According to Managing Director James McGregor, up to 20 per cent of Apt’s referrals come from partner organisations. That’s a sizeable chunk for a firm that manages $1.6 billion in funds for more than 3,000 family groups around Australia.

Q. So how does your business model work?

Our service offer is what I call a “financial services house”. Our 40 staff operate out of three offices in New South Wales and Victoria, and we offer a range of services internally and by external referral through a mix of different models.

Insurance and debt advice is delivered through a fully-owned subsidiary in-house, and we have dedicated risk specialists in all of our offices. We also use a number of mortgage brokers in Victoria and NSW.

Legal, estate planning and tax compliance services – for example accounting, self-managed super funds administration and auditing – are provided through specialist external referral partners and joint venture partners.

We have a JV with an accounting firm in our Geelong office, which services our Melbourne clients too. In Sydney, we have referral arrangements with four separate accounting firms, through a mix of formal and informal arrangements.

Q. How do you manage the model day-to-day?

We start with the client first, find out what their requirements are and identify the gaps in the client’s needs. If we can’t service those needs ourselves, we have other experts in our professional network that we can call on to assist them.

Our network is built using a panel approach, and we work with a range of different firms so clients can be matched with the right service provider based on their individual needs.

What we’ll do is analyse the complexity of someone’s affairs and make sure we introduce them to the right lawyer or accountant, for example, who will provide them the right level of service for their level of complexity.

Some clients have complex family arrangements and their estate planning requirements may also be complex so they need a different service provider than someone who has a fairly simple family structure.

Q. What are the benefits for your clients and for you?

The overwhelming feedback we get from our clients is that they prefer a model where one person or one firm coordinates the activity and everything is done in an organised matter. So we have positioned our firm as a proactive financial partner clients can rely on.

Effectively, we are the ‘trusted adviser’, the quarterback, coordinating other services that clients might need and putting them at the centre of the relationship.

For example, if we’re introducing a client to an estate planner and they have complex needs, our adviser would always attend that meeting so that we maintain that coordination role even though we aren’t specifically providing that advice. That coordination role is seen by the client as being at the centre of the holistic advice.
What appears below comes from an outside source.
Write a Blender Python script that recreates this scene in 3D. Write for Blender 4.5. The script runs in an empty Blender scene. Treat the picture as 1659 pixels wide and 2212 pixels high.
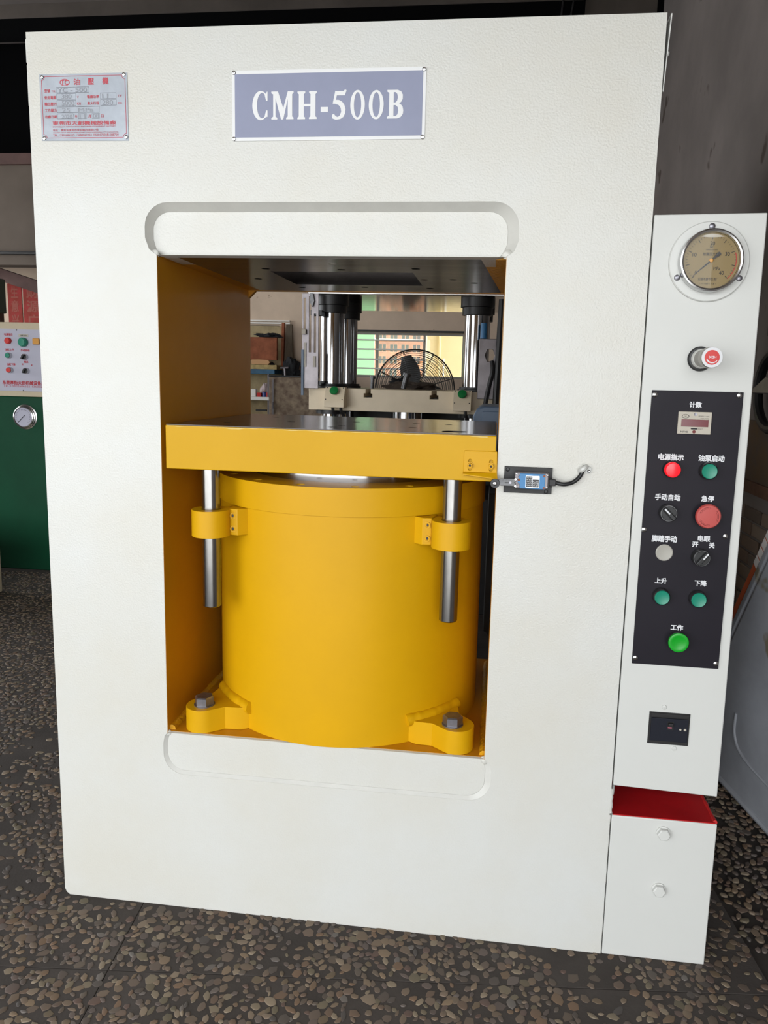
import bpy, bmesh, math, random
from mathutils import Vector, Matrix, Quaternion
from mathutils.geometry import tessellate_polygon
import mathutils.noise as mnoise

random.seed(7)
SC = bpy.context.scene
COL = SC.collection
PI = math.pi

# ------------------------------------------------------------------ camera
cam_d = bpy.data.cameras.new('camera')
cam = bpy.data.objects.new('camera', cam_d)
COL.objects.link(cam)
CAM_LOC = (0.3012, -1.3209, 1.0651)
cam.location = CAM_LOC
cam.rotation_euler = (1.4203, -0.0258, 0.122)
F_PX = 1622.4
cam_d.sensor_fit = 'VERTICAL'
cam_d.sensor_height = 36.0
cam_d.sensor_width = 27.0
cam_d.lens = F_PX / 2212 * 36.0
cam_d.shift_x = -44.5 / 2212
cam_d.shift_y = -35.1 / 2212
cam_d.clip_start = 0.02
cam_d.clip_end = 200
SC.camera = cam

# ------------------------------------------------------------------ world, light, exposure
w = bpy.data.worlds.new('world')
SC.world = w
w.use_nodes = True
bg = w.node_tree.nodes['Background']
bg.inputs[0].default_value = (0.93, 0.97, 1.0, 1)
bg.inputs[1].default_value = 1.0
SC.view_settings.view_transform = 'Standard'
SC.view_settings.look = 'None'
SC.view_settings.gamma = 1
SC.view_settings.use_curve_mapping = False
SC.view_settings.exposure = 2.56
SC.cycles.use_denoising = True
SC.cycles.max_bounces = 10
SC.cycles.diffuse_bounces = 6
SC.cycles.glossy_bounces = 5
SC.cycles.transparent_max_bounces = 12
SC.cycles.sample_clamp_indirect = 6


def portal(name, loc, rot, sx, sy):
    l = bpy.data.lights.new(name, 'AREA')
    l.shape = 'RECTANGLE'
    l.size, l.size_y = sx, sy
    l.cycles.is_portal = True
    o = bpy.data.objects.new(name, l)
    o.location = loc
    o.rotation_euler = rot
    COL.objects.link(o)


OPEN_X0, OPEN_X1, OPEN_Z, OPEN_Y = -4.6, 1.35, 2.35, -2.6
SIDE_Y0, SIDE_Y1, SIDE_Z0, SIDE_Z1, SIDE_X = 0.6, 5.3, 0.7, 3.5, -6.2  # unseen side opening, added to brighten the back of the room
portal('front_opening_daylight', ((OPEN_X0 + OPEN_X1) / 2, OPEN_Y, OPEN_Z / 2), (PI / 2, 0, 0), OPEN_X1 - OPEN_X0, OPEN_Z)
portal('added_side_opening_light', (SIDE_X, (SIDE_Y0 + SIDE_Y1) / 2, (SIDE_Z0 + SIDE_Z1) / 2), (PI / 2, 0, -PI / 2), SIDE_Y1 - SIDE_Y0, SIDE_Z1 - SIDE_Z0)
portal('window_daylight', (-0.645, 5.62, 1.3), (-PI / 2, 0, 0), 1.3, 0.42)


# ------------------------------------------------------------------ helpers
def S(r, g, b):
    def f(c):
        c /= 255.0
        return c / 12.92 if c <= 0.04045 else ((c + 0.055) / 1.055) ** 2.4
    return (f(r), f(g), f(b))


K = 1.0


def mat(name, col, rough=0.5, metal=0.0, bump=0.0, bscale=200.0, var=0.0, vscale=8.0, var_col=None, stretch=None, coat=0.0,
        spots=None, island=None, emit=None, bdist=0.001, spec=None):
    col = tuple(c * K for c in col)
    if var_col:
        var_col = tuple(c * K for c in var_col)
    m = bpy.data.materials.new(name)
    m.use_nodes = True
    nt = m.node_tree
    N, L = nt.nodes, nt.links
    p = N['Principled BSDF']
    p.inputs['Base Color'].default_value = (*col, 1)
    p.inputs['Roughness'].default_value = rough
    p.inputs['Metallic'].default_value = metal
    if spec is not None:
        p.inputs['Specular IOR Level'].default_value = spec
    if coat:
        p.inputs['Coat Weight'].default_value = coat
        p.inputs['Coat Roughness'].default_value = 0.12
    tc = N.new('ShaderNodeTexCoord')
    src = tc.outputs['Object']
    if stretch:
        mp = N.new('ShaderNodeMapping')
        mp.inputs['Scale'].default_value = stretch
        L.new(src, mp.inputs['Vector'])
        src = mp.outputs['Vector']
    colout = None
    if var:
        nz = N.new('ShaderNodeTexNoise')
        nz.inputs['Scale'].default_value = vscale
        nz.inputs['Detail'].default_value = 5
        nz.inputs['Roughness'].default_value = 0.6
        L.new(src, nz.inputs['Vector'])
        rp = N.new('ShaderNodeValToRGB')
        rp.color_ramp.elements[0].position = 0.35
        rp.color_ramp.elements[1].position = 0.68
        c2 = var_col if var_col else tuple(c * (1 - var) for c in col)
        rp.color_ramp.elements[0].color = (*c2, 1)
        rp.color_ramp.elements[1].color = (*col, 1)
        L.new(nz.outputs['Fac'], rp.inputs['Fac'])
        colout = rp.outputs['Color']
        rm = N.new('ShaderNodeMapRange')
        rm.inputs['To Min'].default_value = min(1, rough * 1.25)
        rm.inputs['To Max'].default_value = rough * 0.85
        L.new(nz.outputs['Fac'], rm.inputs['Value'])
        L.new(rm.outputs['Result'], p.inputs['Roughness'])
    if spots:      # (colour, scale, threshold): specks or chips with a shape of their own
        sc_, ss, th = spots
        nz = N.new('ShaderNodeTexNoise')
        nz.inputs['Scale'].default_value = ss
        nz.inputs['Detail'].default_value = 3
        L.new(src, nz.inputs['Vector'])
        rp = N.new('ShaderNodeValToRGB')
        rp.color_ramp.elements[0].position = th
        rp.color_ramp.elements[1].position = th + 0.03
        L.new(nz.outputs['Fac'], rp.inputs['Fac'])
        mx = N.new('ShaderNodeMix')
        mx.data_type = 'RGBA'
        mx.inputs[6].default_value = (*col, 1)
        if colout:
            L.new(colout, mx.inputs[6])
        mx.inputs[7].default_value = (*sc_, 1)
        L.new(rp.outputs['Color'], mx.inputs[0])
        colout = mx.outputs[2]
    if island:     # list of colours picked per island / per object
        ge = N.new('ShaderNodeNewGeometry')
        oi = N.new('ShaderNodeObjectInfo')
        ad = N.new('ShaderNodeMath')
        ad.operation = 'ADD'
        L.new(ge.outputs['Random Per Island'], ad.inputs[0])
        L.new(oi.outputs['Random'], ad.inputs[1])
        fr = N.new('ShaderNodeMath')
        fr.operation = 'FRACT'
        L.new(ad.outputs[0], fr.inputs[0])
        rp = N.new('ShaderNodeValToRGB')
        els = rp.color_ramp.elements
        n = len(island)
        els[0].position = 0
        els[0].color = (*island[0], 1)
        els[1].position = 1
        els[1].color = (*island[-1], 1)
        for i in range(1, n - 1):
            e = els.new(i / (n - 1))
            e.color = (*island[i], 1)
        L.new(fr.outputs[0], rp.inputs['Fac'])
        colout = rp.outputs['Color']
    if colout:
        L.new(colout, p.inputs['Base Color'])
    if bump:
        nz = N.new('ShaderNodeTexNoise')
        nz.inputs['Scale'].default_value = bscale
        nz.inputs['Detail'].default_value = 2
        L.new(src, nz.inputs['Vector'])
        b = N.new('ShaderNodeBump')
        b.inputs['Strength'].default_value = bump
        b.inputs['Distance'].default_value = bdist
        L.new(nz.outputs['Fac'], b.inputs['Height'])
        L.new(b.outputs['Normal'], p.inputs['Normal'])
    if emit:
        p.inputs['Emission Color'].default_value = (*emit[0], 1)
        p.inputs['Emission Strength'].default_value = emit[1]
    return m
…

Q: What are your biggest challenges?

The risk is maintaining a level of service across all referring partners. A poor experience in one firm could damage our reputation as the trusted adviser. While you can’t prevent all negative experiences, you can minimise service disappointments by preparing in advance.

Prior to introducing the client to a referring partner, we will do our homework to make sure we collectively agree on what level of service we think is sensible and fair for a client to expect.

Our focus has been on managing the clients we gain from referrals – and in fact, all our clients - with a high level of proactive contact, regular reviews and ongoing monitoring of their investment portfolios. If you do that effectively, and manage people’s money effectively, your referral partners will tend to send you more referrals for similar clients.

Q: How do you measure success?

It’s important to have visibility over the end-to-end client experience. All our professional advisers, partners and clients appear in a single client management system, which is critical to team efficiency We can run a report any time that tells us which clients we’ve referred to which organisation.

Where we have a formal arrangement with a partner and there is revenue sharing as part of that arrangement, we can track the clients who have been referred and also the FUM and the fee revenue that comes from that referral source. We report this data to the referral partner on a quarterly basis.

For the informal arrangements, performance review is less stringent and less frequent. Once or twice a year we’ll review our database and check in to see which clients have been serviced by which firm to get a sense of how everything is tracking.

Q: Any tips for other firms looking to build a referral network?

First, we don’t see other professional advisers as competitors; we see them as potential partners. If a new client comes to you and they have an existing adviser or accountant, don’t be concerned about that. Pick up the phone and say hello to them!

Second, spend the time up front to make sure everyone is clear about where the services start and end for each organisation. Establishing trust and transparency is critical. This is particularly relevant now, with the changing licensing requirements for the accounting profession. Many of the accounting firms who don’t want to be involved in financial advice seem inclined to partner with an advice firm they can trust, so again it’s an opportunity.

Third, keep everyone in the loop as time unfolds. Working collaboratively with your referral partners to keep the client experience at the centre of the advice process is the most important thing.

If you can get those three things right, there is no reason those relationships can’t deliver value your clients, and be successful and sustainable sources of new business for your firm.